A pedestrian walks in front of the Bombay Stock Exchange (BSE) digital broadcast in Mumbai.
Indranil Mukherjee | AFP | Getty Images
Domestic investors played a key role in helping India’s stock market avoid a “free fall” after foreign investors sold billions worth of shares last year, the CEO of India’s oldest stock market told CNBC’s “Squawk Box Asia” on Tuesday.
“India is growing, but a significant portion of the population has not yet entered the capital markets,” Sundaraman Ramamurthy, managing director of the Bombay Stock Exchange (BSE), told CNBC. He added that 35 million Indian investors registered via BSE last year.
He said the holdings of foreign participants in Indian stock markets used to exceed those of domestic institutions, but “now that has reversed”.
The CEO added that Indian institutional investors invested a net $91 billion in the stock market last year, while foreign investors withdrew $35 billion.

“This has not only addressed the outflow (of foreign capital) but also strengthened the Sensex significantly and prevented freefall,” Ramamurthy said on the sidelines of the Motilal Oswal India Corporate Day 2026 in Singapore.
Foreign investors remain bearish on India, citing weak earnings and the negative economic impact of rising global oil prices due to the Middle East conflict.

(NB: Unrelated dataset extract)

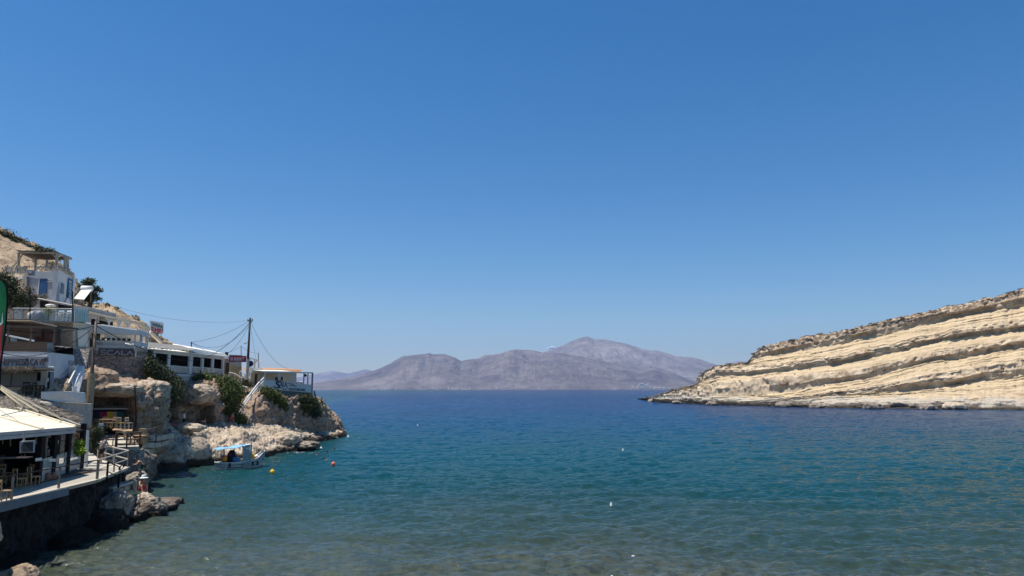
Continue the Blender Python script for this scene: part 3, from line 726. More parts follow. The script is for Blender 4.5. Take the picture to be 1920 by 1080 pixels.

Despite India being a global information technology leader, there is no presence of major companies in the AI ecosystem, which further worsens foreign investor sentiment.
India lacks a clear “AI-driven story” and the Indian market is down about 10% in US dollar terms, HSBC Research said in a report on Tuesday.
“Asian stocks are primarily driven by positive sentiment around AI,” the report said, adding that in contrast to India, AI-focused markets such as South Korea and Taiwan are up about 80% and 40%, respectively, since the beginning of the year.
However, this has not affected the inflow of funds into domestic stocks. According to local media reports, total inflows into equity mutual funds reached 384.4 billion rupees (about $4 billion) in April, an increase of 58% from a year earlier.
India’s benchmark index BSE Sensex has fallen 11% since the beginning of the year, making it one of the worst performers in Asia, according to LSEG data.